There was work to increase access to malaria, tuberculosis, and oral dehydration treatments.
There were efforts to plant trees, keep sugary sodas away from school kids, and roll back climate change.
There was the time the mayor of Srebrenica—where, in 1995, Bosnian Serbs committed a massacre—appeared at a foundation plenary session with the prime minister of Serbia. And the trip to Rwanda, where Procter & Gamble (which has given the foundation between $1 million and $5 million, according to its disclosures) distributed water purification packets. And then there was the moment he watched a group of Sri Lankan Hindus, Buddhists, and Muslims figure out disaster relief in the yard of a Catholic school.
And there were lots of generous rich people.
“It turned out as you are living evidence that there was this profound hunger to be given a chance to do something that could have a real impact,” he said, “that people who had been unusually fortunate were more than willing to invest their money. They just didn’t want to be taken for a ride. They wanted to know how they could do something that would have a real impact.”

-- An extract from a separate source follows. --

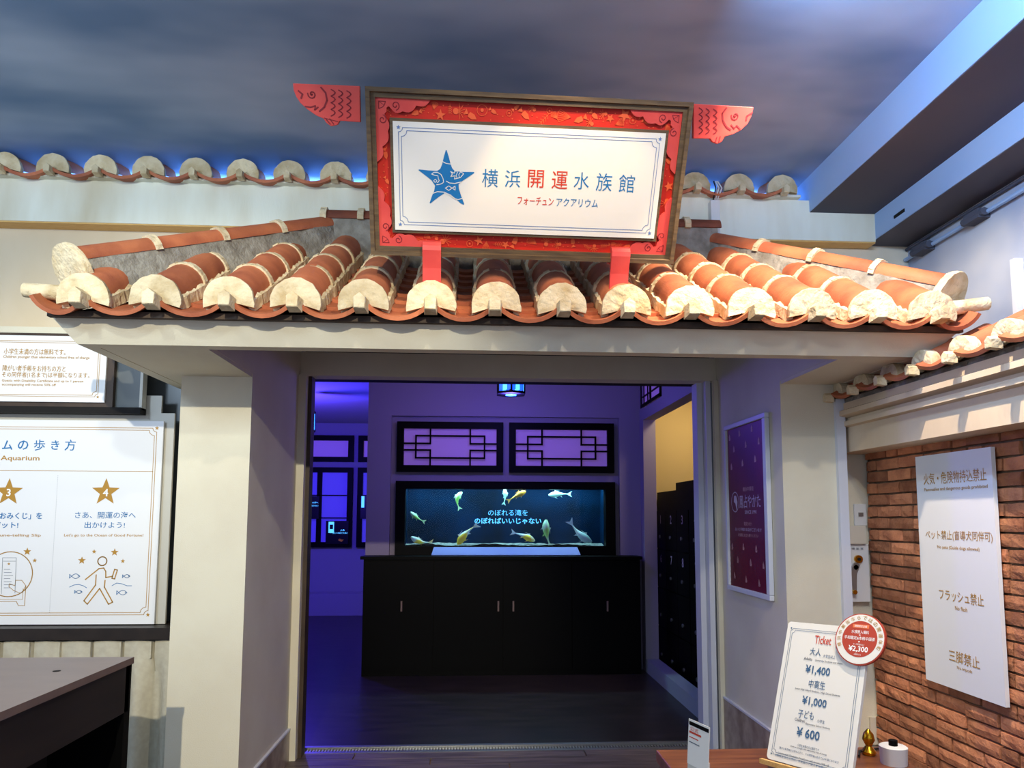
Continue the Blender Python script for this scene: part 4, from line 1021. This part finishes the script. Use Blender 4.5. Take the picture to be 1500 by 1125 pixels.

Embrace incrementalism, perfect the art of “creative collaboration,” cling resolutely to optimism, Clinton said, and you’ll be above repute.
“When it’s all said and done the least even your adversaries will have to say is, you got caught trying,” he said.
(That’s not true. The foundation’s unacknowledged critics level a host of charges at it.)
But the former president didn’t want to talk about how the controversies surrounding some of its donors may now contribute to his wife’s sagging poll numbers. Bill Clinton wanted to talk about helping kids survive HIV.
And why shouldn’t he?
Because it was closing time for his role at the foundation.
And Bill Clinton wasn’t quite ready to go home yet.